Strafhof Den Haag stopt onderzoek misdaden Britse troepen in Irak
Het Internationaal Strafhof (ICC) in Den Haag begint geen onderzoek naar vermeende oorlogsmisdaden door Britse troepen in Irak. De aanklager was al jaren bezig met een vooronderzoek, maar dat wordt gestopt.
De aanklager ziet op dit moment geen mogelijkheden meer voor het ICC. Het hof zou vervolgstappen kunnen nemen als de Britse autoriteiten verdachten zouden beschermen tegen vervolging, maar de aanklager ziet daarvoor geen aanwijzingen.
Het vooronderzoek door het ICC was in 2014 heropend op basis van nieuwe informatie. Sindsdien zijn de beschuldigingen over misdaden die door Britse militairen in Irak zouden zijn begaan toen ze daar waren gestationeerd, grondig onderzocht, aldus de ICC-aanklager. Het onderzoek concentreerde zich op de mishandeling van Iraakse gedetineerden in Britse hechtenis.
De aanklager ziet bevestigd dat er een redelijke basis is om aan te nemen dat leden van de Britse strijdkrachten oorlogsmisdaden hebben gepleegd. Ze noemt opzettelijk doden, martelen, onmenselijke of wrede behandeling, aanslag op de persoonlijke waardigheid en verkrachting en andere vormen van seksueel geweld. Het zou in ieder geval bij een beperkt aantal incidenten zijn vastgesteld.
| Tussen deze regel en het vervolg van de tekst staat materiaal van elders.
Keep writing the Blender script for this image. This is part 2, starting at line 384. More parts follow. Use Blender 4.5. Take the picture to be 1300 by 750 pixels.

De aanklager wijst erop dat de Britse autoriteiten inmiddels talrijke aantijgingen hebben onderzocht. Aanvankelijk vond ze de reactie van het Britse leger onvoldoende. Er ontbrak een oprechte poging om onafhankelijk, onpartijdig onderzoek te verrichten, aldus de aanklager. Maar uiteindelijk volgden openbare onderzoeken en de oprichting van een speciaal team. Het heeft nog tot geen enkele vervolging geleid.